Supreme Court Denies Stay of Texas' Age Verification Law

Supreme Court Denies Stay of Texas' Age Verification Law

WASHINGTON — The U.S. Supreme Court has denied a request by Free Speech Coalition (FSC) and other plaintiffs to stay Texas’ controversial age verification law while the court decides on a petition that would effectively overturn it on constitutional grounds.

On Tuesday, the Supreme Court denied the petition to stay without offering further comments or any explicit dissents.

The group of plaintiffs is represented by the American Civil Liberties Union and the law firm Quinn Emanuel Urquhart & Sullivan. They argue that Texas’ HB 1181, if left standing, would improperly burden free speech online.

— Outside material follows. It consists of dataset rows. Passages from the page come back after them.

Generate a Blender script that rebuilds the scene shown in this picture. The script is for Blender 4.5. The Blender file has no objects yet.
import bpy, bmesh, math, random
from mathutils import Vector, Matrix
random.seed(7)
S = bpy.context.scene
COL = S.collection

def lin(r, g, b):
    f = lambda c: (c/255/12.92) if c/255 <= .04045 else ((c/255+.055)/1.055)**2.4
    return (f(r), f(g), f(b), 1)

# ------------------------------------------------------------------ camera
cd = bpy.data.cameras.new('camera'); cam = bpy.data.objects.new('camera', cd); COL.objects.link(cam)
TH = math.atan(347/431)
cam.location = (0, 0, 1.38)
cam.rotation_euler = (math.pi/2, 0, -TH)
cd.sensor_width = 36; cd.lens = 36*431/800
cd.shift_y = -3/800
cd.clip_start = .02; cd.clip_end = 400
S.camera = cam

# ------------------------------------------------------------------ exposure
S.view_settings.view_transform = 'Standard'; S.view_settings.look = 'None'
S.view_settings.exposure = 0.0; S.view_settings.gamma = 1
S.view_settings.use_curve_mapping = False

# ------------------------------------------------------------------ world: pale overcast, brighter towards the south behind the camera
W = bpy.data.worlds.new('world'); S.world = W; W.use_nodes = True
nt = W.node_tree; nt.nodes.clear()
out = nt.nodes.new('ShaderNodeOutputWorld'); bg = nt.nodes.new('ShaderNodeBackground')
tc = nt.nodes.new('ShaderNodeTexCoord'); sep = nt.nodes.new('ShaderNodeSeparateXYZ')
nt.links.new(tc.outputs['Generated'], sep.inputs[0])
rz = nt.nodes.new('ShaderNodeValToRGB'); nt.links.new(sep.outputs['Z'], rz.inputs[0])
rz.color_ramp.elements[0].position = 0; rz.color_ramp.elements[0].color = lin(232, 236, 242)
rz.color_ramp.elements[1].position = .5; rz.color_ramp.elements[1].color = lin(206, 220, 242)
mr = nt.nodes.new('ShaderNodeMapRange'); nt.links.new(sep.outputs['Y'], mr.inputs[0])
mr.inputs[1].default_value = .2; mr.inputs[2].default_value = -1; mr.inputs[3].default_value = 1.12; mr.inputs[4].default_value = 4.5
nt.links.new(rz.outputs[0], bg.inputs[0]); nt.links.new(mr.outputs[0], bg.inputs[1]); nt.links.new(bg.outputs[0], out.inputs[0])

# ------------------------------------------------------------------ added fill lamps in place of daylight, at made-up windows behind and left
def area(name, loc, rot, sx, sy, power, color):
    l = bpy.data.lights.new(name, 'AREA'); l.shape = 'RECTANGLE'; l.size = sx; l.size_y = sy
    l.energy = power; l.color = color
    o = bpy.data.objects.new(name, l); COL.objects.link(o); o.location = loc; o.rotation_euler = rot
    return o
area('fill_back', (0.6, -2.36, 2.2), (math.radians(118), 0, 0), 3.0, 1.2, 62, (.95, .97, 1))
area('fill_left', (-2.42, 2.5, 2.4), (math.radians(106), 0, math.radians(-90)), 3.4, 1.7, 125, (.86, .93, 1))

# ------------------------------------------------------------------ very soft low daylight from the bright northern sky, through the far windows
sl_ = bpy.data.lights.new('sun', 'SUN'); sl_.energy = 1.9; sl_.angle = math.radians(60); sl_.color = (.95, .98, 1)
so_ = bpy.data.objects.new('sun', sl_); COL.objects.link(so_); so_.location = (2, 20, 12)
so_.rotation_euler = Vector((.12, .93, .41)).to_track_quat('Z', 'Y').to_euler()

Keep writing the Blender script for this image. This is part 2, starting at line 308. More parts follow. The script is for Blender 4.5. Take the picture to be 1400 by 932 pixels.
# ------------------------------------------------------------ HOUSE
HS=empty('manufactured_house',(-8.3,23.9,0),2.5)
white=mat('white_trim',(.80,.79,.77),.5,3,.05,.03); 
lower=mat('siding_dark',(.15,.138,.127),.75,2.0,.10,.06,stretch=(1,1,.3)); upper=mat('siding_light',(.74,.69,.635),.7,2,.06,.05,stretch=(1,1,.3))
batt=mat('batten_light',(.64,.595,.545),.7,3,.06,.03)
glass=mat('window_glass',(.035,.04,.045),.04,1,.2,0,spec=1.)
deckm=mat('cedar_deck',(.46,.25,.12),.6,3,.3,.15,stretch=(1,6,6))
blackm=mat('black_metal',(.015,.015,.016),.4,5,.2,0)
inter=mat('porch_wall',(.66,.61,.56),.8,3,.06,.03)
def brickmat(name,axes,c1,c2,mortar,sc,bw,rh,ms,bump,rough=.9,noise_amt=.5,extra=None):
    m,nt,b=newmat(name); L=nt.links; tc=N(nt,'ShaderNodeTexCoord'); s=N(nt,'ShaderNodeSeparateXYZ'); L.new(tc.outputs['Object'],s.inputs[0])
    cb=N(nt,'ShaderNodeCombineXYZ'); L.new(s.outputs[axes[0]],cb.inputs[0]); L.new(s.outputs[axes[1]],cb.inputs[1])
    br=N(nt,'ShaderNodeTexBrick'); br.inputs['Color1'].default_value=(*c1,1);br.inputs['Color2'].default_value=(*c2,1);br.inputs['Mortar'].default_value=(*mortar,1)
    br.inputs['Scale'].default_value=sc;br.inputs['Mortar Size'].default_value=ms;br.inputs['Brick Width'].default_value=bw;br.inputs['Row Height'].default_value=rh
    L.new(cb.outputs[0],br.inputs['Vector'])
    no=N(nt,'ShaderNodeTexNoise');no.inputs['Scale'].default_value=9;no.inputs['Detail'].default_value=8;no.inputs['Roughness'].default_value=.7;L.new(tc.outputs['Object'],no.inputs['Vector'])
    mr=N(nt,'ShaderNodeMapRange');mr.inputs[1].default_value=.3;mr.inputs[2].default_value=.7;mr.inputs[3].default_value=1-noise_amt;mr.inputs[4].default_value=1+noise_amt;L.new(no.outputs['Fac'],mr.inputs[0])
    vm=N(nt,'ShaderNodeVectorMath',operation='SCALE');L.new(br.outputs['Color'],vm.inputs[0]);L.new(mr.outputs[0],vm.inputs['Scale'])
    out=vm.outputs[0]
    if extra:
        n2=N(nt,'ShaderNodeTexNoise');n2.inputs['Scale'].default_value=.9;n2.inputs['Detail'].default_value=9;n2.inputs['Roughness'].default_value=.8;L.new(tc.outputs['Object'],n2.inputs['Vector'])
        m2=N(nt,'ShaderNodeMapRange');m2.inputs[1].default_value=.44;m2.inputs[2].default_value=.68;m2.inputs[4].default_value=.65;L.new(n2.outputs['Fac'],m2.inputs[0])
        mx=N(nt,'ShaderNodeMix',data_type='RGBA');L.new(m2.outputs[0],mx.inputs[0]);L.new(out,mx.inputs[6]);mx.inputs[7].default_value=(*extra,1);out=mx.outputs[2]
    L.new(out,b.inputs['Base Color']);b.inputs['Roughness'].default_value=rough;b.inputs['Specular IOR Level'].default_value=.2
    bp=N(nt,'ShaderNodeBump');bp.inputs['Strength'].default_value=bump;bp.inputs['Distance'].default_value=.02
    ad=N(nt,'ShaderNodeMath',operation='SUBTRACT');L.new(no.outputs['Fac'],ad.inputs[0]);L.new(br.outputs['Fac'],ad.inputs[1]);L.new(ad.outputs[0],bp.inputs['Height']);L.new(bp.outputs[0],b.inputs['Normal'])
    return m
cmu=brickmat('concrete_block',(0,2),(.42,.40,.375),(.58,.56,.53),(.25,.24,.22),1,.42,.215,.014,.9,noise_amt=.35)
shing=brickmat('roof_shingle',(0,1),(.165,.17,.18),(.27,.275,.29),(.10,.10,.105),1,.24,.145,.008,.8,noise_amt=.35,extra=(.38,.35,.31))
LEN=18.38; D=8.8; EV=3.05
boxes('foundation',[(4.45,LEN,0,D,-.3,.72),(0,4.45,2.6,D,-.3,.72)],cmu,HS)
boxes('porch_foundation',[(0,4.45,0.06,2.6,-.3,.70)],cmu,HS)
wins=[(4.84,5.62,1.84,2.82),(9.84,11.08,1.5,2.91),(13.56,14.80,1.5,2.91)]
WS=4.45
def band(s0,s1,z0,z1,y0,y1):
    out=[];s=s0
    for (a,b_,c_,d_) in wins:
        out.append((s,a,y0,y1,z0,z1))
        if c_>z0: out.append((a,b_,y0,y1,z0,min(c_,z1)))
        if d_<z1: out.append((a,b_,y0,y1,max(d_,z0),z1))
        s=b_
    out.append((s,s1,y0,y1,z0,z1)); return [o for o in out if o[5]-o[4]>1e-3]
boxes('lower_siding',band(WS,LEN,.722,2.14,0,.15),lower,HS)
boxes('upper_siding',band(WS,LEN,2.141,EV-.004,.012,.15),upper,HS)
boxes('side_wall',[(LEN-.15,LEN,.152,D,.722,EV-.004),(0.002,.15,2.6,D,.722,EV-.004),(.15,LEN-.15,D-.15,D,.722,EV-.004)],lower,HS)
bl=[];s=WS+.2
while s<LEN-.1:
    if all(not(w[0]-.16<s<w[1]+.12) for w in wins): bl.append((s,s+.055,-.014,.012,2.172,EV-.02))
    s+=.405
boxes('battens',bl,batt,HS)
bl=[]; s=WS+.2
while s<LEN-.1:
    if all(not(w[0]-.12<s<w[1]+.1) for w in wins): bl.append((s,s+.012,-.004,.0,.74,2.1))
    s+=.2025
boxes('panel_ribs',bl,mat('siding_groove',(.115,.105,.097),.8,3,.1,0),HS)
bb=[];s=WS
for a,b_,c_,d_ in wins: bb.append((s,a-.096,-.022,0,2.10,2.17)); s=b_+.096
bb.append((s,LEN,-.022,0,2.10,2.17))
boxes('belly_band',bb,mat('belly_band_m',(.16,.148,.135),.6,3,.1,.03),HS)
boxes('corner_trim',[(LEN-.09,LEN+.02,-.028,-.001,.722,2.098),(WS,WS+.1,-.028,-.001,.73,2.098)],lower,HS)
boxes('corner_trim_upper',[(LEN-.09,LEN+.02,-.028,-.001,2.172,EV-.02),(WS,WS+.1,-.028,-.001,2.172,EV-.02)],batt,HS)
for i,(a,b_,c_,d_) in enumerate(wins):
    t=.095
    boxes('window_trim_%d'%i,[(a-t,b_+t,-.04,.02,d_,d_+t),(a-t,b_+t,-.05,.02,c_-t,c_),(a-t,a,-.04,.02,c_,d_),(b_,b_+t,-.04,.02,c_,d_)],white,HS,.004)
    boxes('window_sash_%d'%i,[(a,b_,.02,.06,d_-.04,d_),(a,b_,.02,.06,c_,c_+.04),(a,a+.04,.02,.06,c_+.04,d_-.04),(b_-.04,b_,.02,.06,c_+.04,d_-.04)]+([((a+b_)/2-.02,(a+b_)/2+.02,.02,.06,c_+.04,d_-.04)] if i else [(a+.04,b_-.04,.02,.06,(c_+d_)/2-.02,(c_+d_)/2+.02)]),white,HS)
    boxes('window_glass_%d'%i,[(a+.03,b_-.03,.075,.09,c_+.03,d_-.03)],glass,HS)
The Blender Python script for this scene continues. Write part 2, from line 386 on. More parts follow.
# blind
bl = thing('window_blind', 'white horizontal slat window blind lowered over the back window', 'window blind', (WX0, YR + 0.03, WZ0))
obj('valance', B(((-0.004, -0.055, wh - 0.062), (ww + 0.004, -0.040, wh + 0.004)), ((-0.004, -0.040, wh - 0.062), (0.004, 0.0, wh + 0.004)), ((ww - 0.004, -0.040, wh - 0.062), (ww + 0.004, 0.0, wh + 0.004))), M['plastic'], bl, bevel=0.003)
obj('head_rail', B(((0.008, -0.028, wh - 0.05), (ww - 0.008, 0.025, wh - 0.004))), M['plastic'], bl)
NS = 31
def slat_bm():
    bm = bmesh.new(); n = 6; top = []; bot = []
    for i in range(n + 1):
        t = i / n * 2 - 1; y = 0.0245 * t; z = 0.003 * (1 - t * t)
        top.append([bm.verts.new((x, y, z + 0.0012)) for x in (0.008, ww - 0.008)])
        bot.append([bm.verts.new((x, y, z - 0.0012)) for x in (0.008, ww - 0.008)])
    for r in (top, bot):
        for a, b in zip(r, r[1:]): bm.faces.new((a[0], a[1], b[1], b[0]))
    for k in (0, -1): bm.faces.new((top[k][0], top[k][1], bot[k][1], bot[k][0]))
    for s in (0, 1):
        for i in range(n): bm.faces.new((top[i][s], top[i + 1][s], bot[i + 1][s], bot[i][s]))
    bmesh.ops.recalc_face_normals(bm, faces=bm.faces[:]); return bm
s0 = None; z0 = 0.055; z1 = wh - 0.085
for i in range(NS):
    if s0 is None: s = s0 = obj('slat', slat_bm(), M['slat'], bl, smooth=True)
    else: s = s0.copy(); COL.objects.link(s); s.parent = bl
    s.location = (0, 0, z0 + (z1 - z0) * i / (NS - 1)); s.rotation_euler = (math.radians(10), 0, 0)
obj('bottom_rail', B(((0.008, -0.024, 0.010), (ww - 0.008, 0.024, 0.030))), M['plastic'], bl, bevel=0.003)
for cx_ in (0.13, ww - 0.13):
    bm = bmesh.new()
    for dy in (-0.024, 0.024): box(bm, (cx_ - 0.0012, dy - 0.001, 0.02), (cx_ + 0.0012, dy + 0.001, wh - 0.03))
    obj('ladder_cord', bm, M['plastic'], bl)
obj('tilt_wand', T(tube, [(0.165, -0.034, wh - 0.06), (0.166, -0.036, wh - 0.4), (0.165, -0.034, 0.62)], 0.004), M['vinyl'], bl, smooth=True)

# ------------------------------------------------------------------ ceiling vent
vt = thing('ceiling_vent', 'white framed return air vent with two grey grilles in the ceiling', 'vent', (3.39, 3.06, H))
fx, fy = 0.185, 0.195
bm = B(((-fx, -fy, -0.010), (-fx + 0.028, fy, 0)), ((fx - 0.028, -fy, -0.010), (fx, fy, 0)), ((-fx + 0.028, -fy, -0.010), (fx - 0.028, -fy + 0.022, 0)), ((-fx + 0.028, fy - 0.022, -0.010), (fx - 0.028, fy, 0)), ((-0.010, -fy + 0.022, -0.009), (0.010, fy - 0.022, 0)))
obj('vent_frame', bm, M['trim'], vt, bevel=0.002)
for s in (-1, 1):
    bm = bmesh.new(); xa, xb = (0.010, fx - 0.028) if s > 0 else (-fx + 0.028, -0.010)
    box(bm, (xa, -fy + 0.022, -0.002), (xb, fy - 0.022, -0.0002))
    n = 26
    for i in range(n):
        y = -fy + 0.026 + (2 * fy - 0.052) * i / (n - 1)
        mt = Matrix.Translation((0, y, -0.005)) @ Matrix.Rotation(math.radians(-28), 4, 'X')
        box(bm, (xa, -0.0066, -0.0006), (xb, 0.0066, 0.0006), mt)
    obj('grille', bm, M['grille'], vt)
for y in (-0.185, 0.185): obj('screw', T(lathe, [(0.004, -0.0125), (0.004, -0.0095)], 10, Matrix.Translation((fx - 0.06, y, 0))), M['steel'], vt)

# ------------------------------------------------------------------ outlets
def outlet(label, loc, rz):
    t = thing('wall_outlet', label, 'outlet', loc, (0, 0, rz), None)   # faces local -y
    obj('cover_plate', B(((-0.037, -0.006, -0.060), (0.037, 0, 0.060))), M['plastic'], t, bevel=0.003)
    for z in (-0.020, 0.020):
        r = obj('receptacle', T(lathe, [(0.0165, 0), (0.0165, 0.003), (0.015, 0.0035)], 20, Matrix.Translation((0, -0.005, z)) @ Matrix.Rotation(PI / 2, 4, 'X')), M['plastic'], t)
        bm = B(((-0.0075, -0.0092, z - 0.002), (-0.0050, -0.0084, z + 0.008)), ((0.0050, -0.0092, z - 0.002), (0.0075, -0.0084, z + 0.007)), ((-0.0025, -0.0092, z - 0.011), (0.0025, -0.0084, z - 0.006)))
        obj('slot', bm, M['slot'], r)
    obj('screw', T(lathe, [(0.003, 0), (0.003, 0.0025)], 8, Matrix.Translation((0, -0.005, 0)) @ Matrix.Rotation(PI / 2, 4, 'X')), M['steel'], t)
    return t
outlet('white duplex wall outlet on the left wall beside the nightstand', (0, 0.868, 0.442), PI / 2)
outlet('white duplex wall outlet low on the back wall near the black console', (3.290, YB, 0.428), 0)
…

FSC Director of Communication Mike Stabile told XBIZ, "While the Supreme Court has denied our application to stay the Fifth Circuit’s decision upholding age verification requirements in Texas, our petition for full merits review before the Supreme Court remains pending. We look forward to continuing this challenge, and others like it, in the federal courts. The ruling by the Fifth Circuit remains in direct opposition to decades of Supreme Court precedent, and we remain hopeful that the Supreme Court will grant our petition for certiorari and reaffirm its lengthy line of cases applying strict scrutiny to content-based restrictions on speech like those in the Texas statute we’ve challenged. We will continue to fight for the right to access the internet without intrusive government oversight."

Vera Eidelman, staff attorney with the ACLU Speech, Privacy and Technology Project said, “Though it purportedly seeks to limit minors’ access to online sexual content, the law in fact imposes significant burdens on adults’ access to constitutionally-protected expression, requiring them to provide personal identifying information online to access sensitive, intimate content.”

Eidelman added, “This is not the first time that concerns about minors’ access have led legislators to pass unconstitutional laws. We’ve gone through this time and again, with everything from drive-in movies to video games to websites, and courts have repeatedly struck down laws imposing requirements that burden adults’ access to non-obscene sexual content in the name of protecting children.”